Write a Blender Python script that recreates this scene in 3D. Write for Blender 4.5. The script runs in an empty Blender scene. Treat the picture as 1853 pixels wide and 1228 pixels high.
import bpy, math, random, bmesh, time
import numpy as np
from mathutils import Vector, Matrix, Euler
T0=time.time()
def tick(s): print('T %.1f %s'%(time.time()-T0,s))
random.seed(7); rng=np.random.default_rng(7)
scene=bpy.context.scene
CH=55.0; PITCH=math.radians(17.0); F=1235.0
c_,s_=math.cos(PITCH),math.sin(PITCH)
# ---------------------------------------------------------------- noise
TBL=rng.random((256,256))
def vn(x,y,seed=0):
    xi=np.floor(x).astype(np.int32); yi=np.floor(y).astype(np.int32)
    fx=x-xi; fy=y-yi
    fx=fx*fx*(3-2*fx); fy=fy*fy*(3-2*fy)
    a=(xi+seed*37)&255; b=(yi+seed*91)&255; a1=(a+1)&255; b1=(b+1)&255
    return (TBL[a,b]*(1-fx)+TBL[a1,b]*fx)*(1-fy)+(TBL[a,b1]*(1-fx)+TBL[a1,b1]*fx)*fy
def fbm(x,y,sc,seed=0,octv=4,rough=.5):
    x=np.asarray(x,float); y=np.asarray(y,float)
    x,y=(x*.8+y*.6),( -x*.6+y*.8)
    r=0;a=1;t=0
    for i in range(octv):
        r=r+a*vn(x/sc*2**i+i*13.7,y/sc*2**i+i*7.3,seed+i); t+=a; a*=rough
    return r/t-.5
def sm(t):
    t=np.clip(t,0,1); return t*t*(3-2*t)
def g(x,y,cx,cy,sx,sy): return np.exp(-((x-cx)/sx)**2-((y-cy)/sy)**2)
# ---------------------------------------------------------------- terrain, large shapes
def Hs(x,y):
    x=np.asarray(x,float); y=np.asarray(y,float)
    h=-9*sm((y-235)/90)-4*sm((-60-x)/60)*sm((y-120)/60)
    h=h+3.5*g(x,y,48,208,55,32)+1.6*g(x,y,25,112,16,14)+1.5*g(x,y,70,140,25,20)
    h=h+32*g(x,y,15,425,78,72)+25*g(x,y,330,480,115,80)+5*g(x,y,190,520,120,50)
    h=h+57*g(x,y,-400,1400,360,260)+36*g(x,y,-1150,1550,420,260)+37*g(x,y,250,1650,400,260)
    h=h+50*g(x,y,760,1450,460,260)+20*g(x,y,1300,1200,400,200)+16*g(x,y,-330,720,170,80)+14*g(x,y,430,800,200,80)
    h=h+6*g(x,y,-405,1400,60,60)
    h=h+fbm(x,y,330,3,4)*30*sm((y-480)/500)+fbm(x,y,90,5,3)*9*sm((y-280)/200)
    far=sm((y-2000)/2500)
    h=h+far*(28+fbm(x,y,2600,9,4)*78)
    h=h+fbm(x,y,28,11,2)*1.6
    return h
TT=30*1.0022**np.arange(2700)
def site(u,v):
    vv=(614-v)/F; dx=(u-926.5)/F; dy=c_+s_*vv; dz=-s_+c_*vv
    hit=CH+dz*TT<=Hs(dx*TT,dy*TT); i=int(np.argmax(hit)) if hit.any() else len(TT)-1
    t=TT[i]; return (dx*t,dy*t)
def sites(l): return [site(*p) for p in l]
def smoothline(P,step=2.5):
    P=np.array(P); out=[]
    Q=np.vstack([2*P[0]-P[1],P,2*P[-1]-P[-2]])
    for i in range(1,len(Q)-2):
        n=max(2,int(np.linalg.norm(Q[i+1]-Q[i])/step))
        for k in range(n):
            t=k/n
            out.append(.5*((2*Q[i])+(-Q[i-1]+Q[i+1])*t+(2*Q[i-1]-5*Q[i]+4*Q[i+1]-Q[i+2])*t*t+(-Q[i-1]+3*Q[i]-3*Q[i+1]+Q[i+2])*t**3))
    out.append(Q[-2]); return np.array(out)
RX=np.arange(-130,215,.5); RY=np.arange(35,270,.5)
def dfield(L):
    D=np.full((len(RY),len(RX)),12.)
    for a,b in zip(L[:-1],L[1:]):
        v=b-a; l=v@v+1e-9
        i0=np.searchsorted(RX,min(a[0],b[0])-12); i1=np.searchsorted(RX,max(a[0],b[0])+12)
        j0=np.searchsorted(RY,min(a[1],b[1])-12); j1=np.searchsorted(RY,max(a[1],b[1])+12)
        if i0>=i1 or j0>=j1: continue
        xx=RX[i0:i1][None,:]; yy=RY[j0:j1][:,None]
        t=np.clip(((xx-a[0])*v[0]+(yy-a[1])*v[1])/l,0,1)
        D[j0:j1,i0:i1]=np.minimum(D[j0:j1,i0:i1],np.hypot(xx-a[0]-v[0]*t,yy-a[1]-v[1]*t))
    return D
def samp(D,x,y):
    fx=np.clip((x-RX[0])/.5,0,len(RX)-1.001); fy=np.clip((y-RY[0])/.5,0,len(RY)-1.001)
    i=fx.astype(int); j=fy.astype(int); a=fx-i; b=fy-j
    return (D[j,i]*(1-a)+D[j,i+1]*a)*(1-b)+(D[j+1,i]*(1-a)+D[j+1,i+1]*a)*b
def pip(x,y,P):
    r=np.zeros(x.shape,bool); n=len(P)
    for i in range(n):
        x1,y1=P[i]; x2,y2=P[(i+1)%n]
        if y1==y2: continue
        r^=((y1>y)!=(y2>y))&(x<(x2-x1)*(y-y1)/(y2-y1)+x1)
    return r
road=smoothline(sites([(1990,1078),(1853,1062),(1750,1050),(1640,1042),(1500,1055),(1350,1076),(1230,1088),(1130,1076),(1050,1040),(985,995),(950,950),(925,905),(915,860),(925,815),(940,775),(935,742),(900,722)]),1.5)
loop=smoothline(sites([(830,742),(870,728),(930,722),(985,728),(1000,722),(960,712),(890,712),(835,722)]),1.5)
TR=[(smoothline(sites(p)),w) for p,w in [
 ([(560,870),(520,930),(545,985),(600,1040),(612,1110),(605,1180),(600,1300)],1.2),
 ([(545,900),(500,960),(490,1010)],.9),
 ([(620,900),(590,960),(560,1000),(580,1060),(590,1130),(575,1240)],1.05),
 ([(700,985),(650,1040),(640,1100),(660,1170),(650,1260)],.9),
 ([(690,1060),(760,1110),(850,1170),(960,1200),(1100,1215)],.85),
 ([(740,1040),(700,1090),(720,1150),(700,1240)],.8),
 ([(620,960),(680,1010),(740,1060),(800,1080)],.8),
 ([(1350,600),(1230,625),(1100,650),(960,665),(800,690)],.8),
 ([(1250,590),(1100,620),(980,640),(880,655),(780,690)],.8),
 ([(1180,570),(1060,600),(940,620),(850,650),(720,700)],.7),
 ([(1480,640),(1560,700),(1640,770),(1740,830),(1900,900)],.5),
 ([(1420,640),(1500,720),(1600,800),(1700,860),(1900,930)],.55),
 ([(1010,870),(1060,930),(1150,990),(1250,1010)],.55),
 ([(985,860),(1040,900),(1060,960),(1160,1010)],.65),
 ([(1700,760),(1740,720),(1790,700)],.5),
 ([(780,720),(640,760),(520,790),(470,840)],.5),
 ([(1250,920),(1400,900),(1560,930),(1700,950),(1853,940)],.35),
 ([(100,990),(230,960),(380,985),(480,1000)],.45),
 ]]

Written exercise
The whole listing above needs to be written out again exactly.

Reply to the task
Write a Blender Python script that recreates this scene in 3D. Write for Blender 4.5. The script runs in an empty Blender scene. Treat the picture as 1853 pixels wide and 1228 pixels high.
import bpy, math, random, bmesh, time
import numpy as np
from mathutils import Vector, Matrix, Euler
T0=time.time()
def tick(s): print('T %.1f %s'%(time.time()-T0,s))
random.seed(7); rng=np.random.default_rng(7)
scene=bpy.context.scene
CH=55.0; PITCH=math.radians(17.0); F=1235.0
c_,s_=math.cos(PITCH),math.sin(PITCH)
# ---------------------------------------------------------------- noise
TBL=rng.random((256,256))
def vn(x,y,seed=0):
    xi=np.floor(x).astype(np.int32); yi=np.floor(y).astype(np.int32)
    fx=x-xi; fy=y-yi
    fx=fx*fx*(3-2*fx); fy=fy*fy*(3-2*fy)
    a=(xi+seed*37)&255; b=(yi+seed*91)&255; a1=(a+1)&255; b1=(b+1)&255
    return (TBL[a,b]*(1-fx)+TBL[a1,b]*fx)*(1-fy)+(TBL[a,b1]*(1-fx)+TBL[a1,b1]*fx)*fy
def fbm(x,y,sc,seed=0,octv=4,rough=.5):
    x=np.asarray(x,float); y=np.asarray(y,float)
    x,y=(x*.8+y*.6),( -x*.6+y*.8)
    r=0;a=1;t=0
    for i in range(octv):
        r=r+a*vn(x/sc*2**i+i*13.7,y/sc*2**i+i*7.3,seed+i); t+=a; a*=rough
    return r/t-.5
def sm(t):
    t=np.clip(t,0,1); return t*t*(3-2*t)
def g(x,y,cx,cy,sx,sy): return np.exp(-((x-cx)/sx)**2-((y-cy)/sy)**2)
# ---------------------------------------------------------------- terrain, large shapes
def Hs(x,y):
    x=np.asarray(x,float); y=np.asarray(y,float)
    h=-9*sm((y-235)/90)-4*sm((-60-x)/60)*sm((y-120)/60)
    h=h+3.5*g(x,y,48,208,55,32)+1.6*g(x,y,25,112,16,14)+1.5*g(x,y,70,140,25,20)
    h=h+32*g(x,y,15,425,78,72)+25*g(x,y,330,480,115,80)+5*g(x,y,190,520,120,50)
    h=h+57*g(x,y,-400,1400,360,260)+36*g(x,y,-1150,1550,420,260)+37*g(x,y,250,1650,400,260)
    h=h+50*g(x,y,760,1450,460,260)+20*g(x,y,1300,1200,400,200)+16*g(x,y,-330,720,170,80)+14*g(x,y,430,800,200,80)
    h=h+6*g(x,y,-405,1400,60,60)
    h=h+fbm(x,y,330,3,4)*30*sm((y-480)/500)+fbm(x,y,90,5,3)*9*sm((y-280)/200)
    far=sm((y-2000)/2500)
    h=h+far*(28+fbm(x,y,2600,9,4)*78)
    h=h+fbm(x,y,28,11,2)*1.6
    return h
TT=30*1.0022**np.arange(2700)
def site(u,v):
    vv=(614-v)/F; dx=(u-926.5)/F; dy=c_+s_*vv; dz=-s_+c_*vv
    hit=CH+dz*TT<=Hs(dx*TT,dy*TT); i=int(np.argmax(hit)) if hit.any() else len(TT)-1
    t=TT[i]; return (dx*t,dy*t)
def sites(l): return [site(*p) for p in l]
def smoothline(P,step=2.5):
    P=np.array(P); out=[]
    Q=np.vstack([2*P[0]-P[1],P,2*P[-1]-P[-2]])
    for i in range(1,len(Q)-2):
        n=max(2,int(np.linalg.norm(Q[i+1]-Q[i])/step))
        for k in range(n):
            t=k/n
            out.append(.5*((2*Q[i])+(-Q[i-1]+Q[i+1])*t+(2*Q[i-1]-5*Q[i]+4*Q[i+1]-Q[i+2])*t*t+(-Q[i-1]+3*Q[i]-3*Q[i+1]+Q[i+2])*t**3))
    out.append(Q[-2]); return np.array(out)
RX=np.arange(-130,215,.5); RY=np.arange(35,270,.5)
def dfield(L):
    D=np.full((len(RY),len(RX)),12.)
    for a,b in zip(L[:-1],L[1:]):
        v=b-a; l=v@v+1e-9
        i0=np.searchsorted(RX,min(a[0],b[0])-12); i1=np.searchsorted(RX,max(a[0],b[0])+12)
        j0=np.searchsorted(RY,min(a[1],b[1])-12); j1=np.searchsorted(RY,max(a[1],b[1])+12)
        if i0>=i1 or j0>=j1: continue
        xx=RX[i0:i1][None,:]; yy=RY[j0:j1][:,None]
        t=np.clip(((xx-a[0])*v[0]+(yy-a[1])*v[1])/l,0,1)
        D[j0:j1,i0:i1]=np.minimum(D[j0:j1,i0:i1],np.hypot(xx-a[0]-v[0]*t,yy-a[1]-v[1]*t))
    return D
def samp(D,x,y):
    fx=np.clip((x-RX[0])/.5,0,len(RX)-1.001); fy=np.clip((y-RY[0])/.5,0,len(RY)-1.001)
    i=fx.astype(int); j=fy.astype(int); a=fx-i; b=fy-j
    return (D[j,i]*(1-a)+D[j,i+1]*a)*(1-b)+(D[j+1,i]*(1-a)+D[j+1,i+1]*a)*b
def pip(x,y,P):
    r=np.zeros(x.shape,bool); n=len(P)
    for i in range(n):
        x1,y1=P[i]; x2,y2=P[(i+1)%n]
        if y1==y2: continue
        r^=((y1>y)!=(y2>y))&(x<(x2-x1)*(y-y1)/(y2-y1)+x1)
    return r
road=smoothline(sites([(1990,1078),(1853,1062),(1750,1050),(1640,1042),(1500,1055),(1350,1076),(1230,1088),(1130,1076),(1050,1040),(985,995),(950,950),(925,905),(915,860),(925,815),(940,775),(935,742),(900,722)]),1.5)
loop=smoothline(sites([(830,742),(870,728),(930,722),(985,728),(1000,722),(960,712),(890,712),(835,722)]),1.5)
TR=[(smoothline(sites(p)),w) for p,w in [
 ([(560,870),(520,930),(545,985),(600,1040),(612,1110),(605,1180),(600,1300)],1.2),
 ([(545,900),(500,960),(490,1010)],.9),
 ([(620,900),(590,960),(560,1000),(580,1060),(590,1130),(575,1240)],1.05),
 ([(700,985),(650,1040),(640,1100),(660,1170),(650,1260)],.9),
 ([(690,1060),(760,1110),(850,1170),(960,1200),(1100,1215)],.85),
 ([(740,1040),(700,1090),(720,1150),(700,1240)],.8),
 ([(620,960),(680,1010),(740,1060),(800,1080)],.8),
 ([(1350,600),(1230,625),(1100,650),(960,665),(800,690)],.8),
 ([(1250,590),(1100,620),(980,640),(880,655),(780,690)],.8),
 ([(1180,570),(1060,600),(940,620),(850,650),(720,700)],.7),
 ([(1480,640),(1560,700),(1640,770),(1740,830),(1900,900)],.5),
 ([(1420,640),(1500,720),(1600,800),(1700,860),(1900,930)],.55),
 ([(1010,870),(1060,930),(1150,990),(1250,1010)],.55),
 ([(985,860),(1040,900),(1060,960),(1160,1010)],.65),
 ([(1700,760),(1740,720),(1790,700)],.5),
 ([(780,720),(640,760),(520,790),(470,840)],.5),
 ([(1250,920),(1400,900),(1560,930),(1700,950),(1853,940)],.35),
 ([(100,990),(230,960),(380,985),(480,1000)],.45),
 ]]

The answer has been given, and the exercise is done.